Ancora denti rotti ossa

Ancora denti rotti ossa sporche guerre perse dolori qua e la. L’armata si e’ dispersa, rimangono pochi superstiti straccioni e ubriachi sparpagliati all’ombra delle piante. Cosa sto facendo? Alle tre di notte al computer? Scrivo, ecco. Non so neanche io di che. Di quello che devo fare e vorrei fare, del mio socio che non si rilassa e non cede se non molto, troppo lentamente. Capisco, e’ un bravo ragazzo. Ma anche io lo sono in fondo, dio lo sa. Devo avere amorevole pazienza. L’acqua e’ torbida, smossa dal traffico e da presenze estranee; il fondo non si vede dalla superficie. Le sue paure come squali, sagome chiare intraviste ai margini del campo visivo. Se le guardi direttamente svaniscono, devi coglierle con la coda dell’occhio. Sai che hanno denti affilati e ti lacerano dentro, al caso. Nessuno vorrebbe incontrarle. Io vorrei solo curarti. Con tutta l’attenzione di cui sono capace. E scrivo di me che ho mille incertezze e adesso sto per lanciarmi nel lavoro meglio pagato che trovo e rigorosamente senza anima per un altro stacco nella citta’ che amo/odio/mi e’ indifferente/mi distrugge/mi seduce/mi da’ e mi toglie tutto, in cui ho amici/nemici/gente che non piscerebbe su di te se fossi in fiamme urlante correndo giu’ per tottenham ct rd un tiepido sabato sera.

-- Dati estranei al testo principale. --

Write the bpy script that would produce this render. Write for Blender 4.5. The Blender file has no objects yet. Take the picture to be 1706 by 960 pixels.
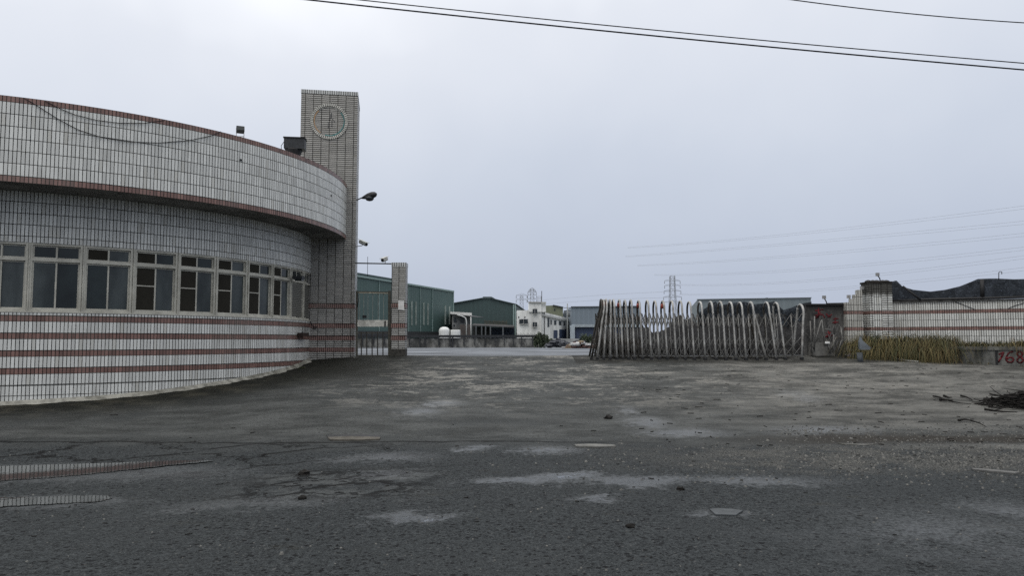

Una volta tra studenti di architettura si parlava molto di musica, adesso non so. Almeno io ne parlavo molto, coi miei coinquilini, e anche con la gente che incontravo in facolta’ durante l’occupazione. Alla RAI (Radio Architettura Incazzata) che trasmetteva chissa’ come tutta la notte dalla soffitta dell’aula di urbanistica e i dischi di alfonso che aveva fortunatamente molti Tuxedomoon che vanno benissimo per dopo l’1 di notte, anche per le tre. Un po’ di dissoluzione, per giove. E le feste a base di popper e tequila in cui venivano innocentemente devastate le case borghesi degli ospiti. E incidentalmente anche la mia. Vomito altamente corrosivo che sbiancava il cotto delle piastrelle. Ah, the wild years, ci risiamo. Poi d’estate si andava a trovare l’avvocato e qualcosa in realta’ non funzionava molto bene. Per due motivi: uno, il piano della sua scrivania di rovere non cessava di respirare visibilmente, due, l’incontro era pilotato da mia madre buonanima che credeva ciecamente ed ostinatamente nella mia innocenza piu’ di me medesimo stesso. E dell’avvocato.

Poi tutto si impasta, e uno si da una bella regolata perche’ si rompe le palle di essere inseguito da questa slavina di caos che lo chiama per nome e gli si insedia sotto la pelle , e non si riesce a scrollarsela di dosso neanche ballando come iggy pop col parkinson sulla pista di quel locale in borgo albizi arredato come un salotto che manco a dirlo non esiste piu’ come tutta firenze stessa che fa finta di esistere e convince a malapena i turisti che comunque vivaddio accorrono sempre numerosi e gli si vende bene ma non come una volta ahime’.

Desideravo la fidanzata come si desidera una federa pulita e profumata di bucato al sapone di marsiglia su cui appoggiare la faccina irsuta e sbavarci sopra un pochetto. Solo in seguito ho scoperto che non si puo’ desiderare una roba del genere perche’ proprio non esiste. Anche se ne ho avuta qualcuna. Certo, sempre temporaneamente, a prestito. E dagli coi cuori infranti. E poi picche, picche picche e solo in seguito fiori e denari.

Adesso ho la tentazione forte forte di farmi mettere in sonno criogenico e mettere la sveglia fra 2500 anni. Oppure iniziare finalmente a conoscermi meglio.

I guess we can call it a day. luna


(mi piacciono i queens of the stone age come un passaggio in macchina da uno sconosciuto che ti porta a velocita’ folle non si sa dove, sicuramente non dove vuoi andare, ma stranamente mi faccio portare e mi sento tranquillo come un bimbo nella culla)


Seconda postilla: vi e’ mai capitato a volte di guardare qualcuno e capire esattamente coma sara’ da vecchio? le stesse movenze, con in piu’ tutto l’arredamento della decadenza fisica, come una seconda immagine in un flash rapido di sovrimpressione che ve lo mostri improvvisamente come sara’ a ottant’anni. L’ultima volta mi e’ capitato con una bimba di tre anni.